What you have to do:
Repeat exactly the lines from the start through the line with "rnd = random.Random(7)", both ends included.

Provided data:
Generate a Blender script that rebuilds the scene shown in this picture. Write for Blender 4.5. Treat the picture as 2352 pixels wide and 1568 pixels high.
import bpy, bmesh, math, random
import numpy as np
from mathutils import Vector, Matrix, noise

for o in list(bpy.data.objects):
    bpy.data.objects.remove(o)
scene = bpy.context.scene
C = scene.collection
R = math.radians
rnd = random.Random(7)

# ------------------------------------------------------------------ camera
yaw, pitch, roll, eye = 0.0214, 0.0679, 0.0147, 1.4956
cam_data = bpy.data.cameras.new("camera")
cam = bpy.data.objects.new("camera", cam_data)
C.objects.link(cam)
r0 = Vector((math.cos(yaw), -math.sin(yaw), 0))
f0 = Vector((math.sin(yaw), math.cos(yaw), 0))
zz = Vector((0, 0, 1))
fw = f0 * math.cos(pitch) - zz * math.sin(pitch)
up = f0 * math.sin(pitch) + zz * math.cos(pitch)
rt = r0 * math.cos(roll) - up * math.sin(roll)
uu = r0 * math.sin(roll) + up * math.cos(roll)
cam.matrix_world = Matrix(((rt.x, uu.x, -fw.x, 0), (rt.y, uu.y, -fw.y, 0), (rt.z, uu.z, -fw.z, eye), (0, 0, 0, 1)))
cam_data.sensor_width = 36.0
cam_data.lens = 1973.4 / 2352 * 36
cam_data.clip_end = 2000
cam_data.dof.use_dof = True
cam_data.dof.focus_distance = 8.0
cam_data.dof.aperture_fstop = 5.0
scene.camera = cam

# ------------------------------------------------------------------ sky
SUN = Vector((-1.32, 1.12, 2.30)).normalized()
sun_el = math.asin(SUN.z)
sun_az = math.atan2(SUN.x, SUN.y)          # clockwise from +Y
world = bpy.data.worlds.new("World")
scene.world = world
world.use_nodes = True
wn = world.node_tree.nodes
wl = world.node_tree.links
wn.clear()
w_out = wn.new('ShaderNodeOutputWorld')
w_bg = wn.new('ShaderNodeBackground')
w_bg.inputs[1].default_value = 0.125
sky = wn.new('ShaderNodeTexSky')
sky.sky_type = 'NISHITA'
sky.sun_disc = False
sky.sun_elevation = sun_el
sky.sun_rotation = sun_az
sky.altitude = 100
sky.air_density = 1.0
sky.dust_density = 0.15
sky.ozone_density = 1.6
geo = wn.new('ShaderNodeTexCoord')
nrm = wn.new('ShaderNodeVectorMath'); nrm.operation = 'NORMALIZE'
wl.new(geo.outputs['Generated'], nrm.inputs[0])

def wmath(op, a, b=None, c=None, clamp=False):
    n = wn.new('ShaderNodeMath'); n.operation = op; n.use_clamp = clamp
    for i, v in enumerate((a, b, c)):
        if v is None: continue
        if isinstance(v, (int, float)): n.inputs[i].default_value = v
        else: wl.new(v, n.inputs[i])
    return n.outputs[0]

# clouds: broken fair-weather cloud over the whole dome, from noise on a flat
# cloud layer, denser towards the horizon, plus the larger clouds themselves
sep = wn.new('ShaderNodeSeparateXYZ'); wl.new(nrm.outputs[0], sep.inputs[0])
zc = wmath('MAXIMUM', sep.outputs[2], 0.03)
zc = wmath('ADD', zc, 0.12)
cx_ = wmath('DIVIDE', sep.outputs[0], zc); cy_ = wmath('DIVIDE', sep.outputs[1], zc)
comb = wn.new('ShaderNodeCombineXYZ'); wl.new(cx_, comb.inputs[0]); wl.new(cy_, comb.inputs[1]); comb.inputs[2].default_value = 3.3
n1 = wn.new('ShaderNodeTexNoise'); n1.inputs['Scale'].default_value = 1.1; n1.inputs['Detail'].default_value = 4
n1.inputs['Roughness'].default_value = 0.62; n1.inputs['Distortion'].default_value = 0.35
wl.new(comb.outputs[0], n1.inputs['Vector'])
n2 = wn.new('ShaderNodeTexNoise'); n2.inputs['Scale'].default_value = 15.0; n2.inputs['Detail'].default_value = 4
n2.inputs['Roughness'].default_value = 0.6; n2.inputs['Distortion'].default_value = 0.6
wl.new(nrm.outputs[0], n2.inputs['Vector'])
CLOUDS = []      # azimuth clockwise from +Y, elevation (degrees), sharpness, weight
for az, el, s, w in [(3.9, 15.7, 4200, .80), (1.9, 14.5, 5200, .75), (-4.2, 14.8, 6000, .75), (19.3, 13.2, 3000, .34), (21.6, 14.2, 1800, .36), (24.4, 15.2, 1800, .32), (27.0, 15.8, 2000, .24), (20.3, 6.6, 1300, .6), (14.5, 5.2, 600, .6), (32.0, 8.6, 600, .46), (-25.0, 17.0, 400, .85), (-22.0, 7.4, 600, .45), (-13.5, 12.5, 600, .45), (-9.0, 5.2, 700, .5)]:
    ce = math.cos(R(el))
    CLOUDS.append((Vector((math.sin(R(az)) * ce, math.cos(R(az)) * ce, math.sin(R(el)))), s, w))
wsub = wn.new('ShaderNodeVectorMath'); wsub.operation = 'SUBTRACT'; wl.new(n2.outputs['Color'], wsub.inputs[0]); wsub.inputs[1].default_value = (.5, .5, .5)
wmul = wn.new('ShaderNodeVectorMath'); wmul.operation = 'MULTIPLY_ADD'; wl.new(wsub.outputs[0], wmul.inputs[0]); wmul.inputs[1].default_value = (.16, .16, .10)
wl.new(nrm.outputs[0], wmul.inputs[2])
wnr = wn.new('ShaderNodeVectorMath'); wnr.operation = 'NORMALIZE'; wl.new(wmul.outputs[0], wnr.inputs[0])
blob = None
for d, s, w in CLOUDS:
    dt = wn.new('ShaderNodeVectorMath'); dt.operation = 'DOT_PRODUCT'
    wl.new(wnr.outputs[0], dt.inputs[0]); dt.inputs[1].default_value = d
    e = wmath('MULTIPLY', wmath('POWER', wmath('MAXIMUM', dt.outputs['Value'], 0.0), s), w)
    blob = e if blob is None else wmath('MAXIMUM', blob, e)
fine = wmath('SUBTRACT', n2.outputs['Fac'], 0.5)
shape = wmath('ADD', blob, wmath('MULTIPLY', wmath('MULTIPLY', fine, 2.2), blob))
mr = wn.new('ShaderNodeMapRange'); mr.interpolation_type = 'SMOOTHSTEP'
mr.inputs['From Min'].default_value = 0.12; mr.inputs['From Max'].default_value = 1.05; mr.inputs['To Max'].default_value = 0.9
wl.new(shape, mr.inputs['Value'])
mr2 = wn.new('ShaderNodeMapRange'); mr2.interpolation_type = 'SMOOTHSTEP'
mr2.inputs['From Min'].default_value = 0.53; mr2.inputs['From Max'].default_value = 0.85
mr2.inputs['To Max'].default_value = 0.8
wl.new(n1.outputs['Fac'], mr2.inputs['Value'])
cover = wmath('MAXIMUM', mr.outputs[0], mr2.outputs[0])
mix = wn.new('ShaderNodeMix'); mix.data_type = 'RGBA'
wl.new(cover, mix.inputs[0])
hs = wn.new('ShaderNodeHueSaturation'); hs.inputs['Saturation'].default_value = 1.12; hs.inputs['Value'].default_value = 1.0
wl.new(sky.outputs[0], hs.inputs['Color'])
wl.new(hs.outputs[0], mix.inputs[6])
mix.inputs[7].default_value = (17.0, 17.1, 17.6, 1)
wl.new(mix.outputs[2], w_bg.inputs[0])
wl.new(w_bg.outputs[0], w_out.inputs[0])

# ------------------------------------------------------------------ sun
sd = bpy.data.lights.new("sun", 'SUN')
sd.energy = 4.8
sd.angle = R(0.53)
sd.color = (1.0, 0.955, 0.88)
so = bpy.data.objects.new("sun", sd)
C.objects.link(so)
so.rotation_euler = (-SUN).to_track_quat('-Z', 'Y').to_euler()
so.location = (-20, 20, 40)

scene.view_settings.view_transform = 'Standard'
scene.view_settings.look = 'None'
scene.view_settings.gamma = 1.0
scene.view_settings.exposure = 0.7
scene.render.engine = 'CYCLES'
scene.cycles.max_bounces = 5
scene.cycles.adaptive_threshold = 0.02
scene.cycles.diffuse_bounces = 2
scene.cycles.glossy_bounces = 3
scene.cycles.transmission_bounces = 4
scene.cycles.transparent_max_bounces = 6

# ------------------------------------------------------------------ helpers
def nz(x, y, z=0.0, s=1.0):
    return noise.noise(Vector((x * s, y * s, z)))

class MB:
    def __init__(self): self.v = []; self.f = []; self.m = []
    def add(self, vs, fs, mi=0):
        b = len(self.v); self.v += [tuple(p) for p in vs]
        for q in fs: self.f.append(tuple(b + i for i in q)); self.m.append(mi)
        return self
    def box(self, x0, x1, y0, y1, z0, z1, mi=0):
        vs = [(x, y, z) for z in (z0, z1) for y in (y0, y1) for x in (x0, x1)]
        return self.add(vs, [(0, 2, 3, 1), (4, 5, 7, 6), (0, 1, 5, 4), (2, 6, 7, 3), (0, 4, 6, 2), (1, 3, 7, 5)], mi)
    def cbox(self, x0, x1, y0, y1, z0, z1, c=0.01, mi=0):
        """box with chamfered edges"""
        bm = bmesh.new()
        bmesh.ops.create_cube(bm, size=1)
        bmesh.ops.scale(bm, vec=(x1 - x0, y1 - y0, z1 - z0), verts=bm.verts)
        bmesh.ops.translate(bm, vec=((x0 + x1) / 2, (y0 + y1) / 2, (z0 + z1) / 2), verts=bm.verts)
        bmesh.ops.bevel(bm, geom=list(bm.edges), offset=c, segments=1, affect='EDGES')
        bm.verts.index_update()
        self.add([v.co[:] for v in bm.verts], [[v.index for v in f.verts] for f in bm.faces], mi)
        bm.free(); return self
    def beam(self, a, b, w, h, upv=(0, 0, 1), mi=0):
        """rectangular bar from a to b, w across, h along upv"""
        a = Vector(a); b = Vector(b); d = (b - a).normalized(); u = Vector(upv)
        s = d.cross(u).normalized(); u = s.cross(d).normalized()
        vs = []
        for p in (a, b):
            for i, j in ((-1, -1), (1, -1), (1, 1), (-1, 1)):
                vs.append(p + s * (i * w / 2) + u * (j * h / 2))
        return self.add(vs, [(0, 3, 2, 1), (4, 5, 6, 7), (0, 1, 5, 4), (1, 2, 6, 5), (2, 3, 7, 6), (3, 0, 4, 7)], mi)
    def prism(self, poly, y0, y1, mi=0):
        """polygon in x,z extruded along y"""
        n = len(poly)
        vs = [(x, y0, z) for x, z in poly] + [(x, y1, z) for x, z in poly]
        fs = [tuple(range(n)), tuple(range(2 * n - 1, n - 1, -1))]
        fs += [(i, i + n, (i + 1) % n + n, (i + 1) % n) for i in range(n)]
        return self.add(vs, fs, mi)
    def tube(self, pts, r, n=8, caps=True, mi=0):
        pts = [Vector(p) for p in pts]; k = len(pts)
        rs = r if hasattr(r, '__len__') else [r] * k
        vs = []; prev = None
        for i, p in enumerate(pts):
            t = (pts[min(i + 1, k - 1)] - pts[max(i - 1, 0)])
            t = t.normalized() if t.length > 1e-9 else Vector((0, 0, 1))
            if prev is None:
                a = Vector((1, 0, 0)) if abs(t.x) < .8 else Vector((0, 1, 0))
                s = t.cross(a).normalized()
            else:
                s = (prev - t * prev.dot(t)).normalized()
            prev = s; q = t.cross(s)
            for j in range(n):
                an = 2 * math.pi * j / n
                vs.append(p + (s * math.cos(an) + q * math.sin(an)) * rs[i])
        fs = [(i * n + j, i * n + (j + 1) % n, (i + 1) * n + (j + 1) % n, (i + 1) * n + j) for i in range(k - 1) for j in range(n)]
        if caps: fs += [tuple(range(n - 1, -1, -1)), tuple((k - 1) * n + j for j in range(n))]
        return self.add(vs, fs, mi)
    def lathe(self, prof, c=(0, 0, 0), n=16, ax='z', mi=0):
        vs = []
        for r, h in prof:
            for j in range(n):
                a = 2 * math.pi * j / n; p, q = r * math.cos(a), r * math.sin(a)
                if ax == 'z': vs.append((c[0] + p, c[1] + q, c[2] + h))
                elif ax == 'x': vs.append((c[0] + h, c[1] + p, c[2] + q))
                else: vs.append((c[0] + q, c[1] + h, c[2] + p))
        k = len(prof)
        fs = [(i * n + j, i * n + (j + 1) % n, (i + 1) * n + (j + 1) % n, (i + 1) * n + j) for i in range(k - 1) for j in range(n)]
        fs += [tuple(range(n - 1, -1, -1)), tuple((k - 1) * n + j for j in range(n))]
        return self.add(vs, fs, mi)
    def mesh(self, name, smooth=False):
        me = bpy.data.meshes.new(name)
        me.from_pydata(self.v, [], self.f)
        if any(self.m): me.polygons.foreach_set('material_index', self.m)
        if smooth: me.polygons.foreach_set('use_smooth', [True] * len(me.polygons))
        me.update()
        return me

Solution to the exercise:
Generate a Blender script that rebuilds the scene shown in this picture. Write for Blender 4.5. Treat the picture as 2352 pixels wide and 1568 pixels high.
import bpy, bmesh, math, random
import numpy as np
from mathutils import Vector, Matrix, noise

for o in list(bpy.data.objects):
    bpy.data.objects.remove(o)
scene = bpy.context.scene
C = scene.collection
R = math.radians
rnd = random.Random(7)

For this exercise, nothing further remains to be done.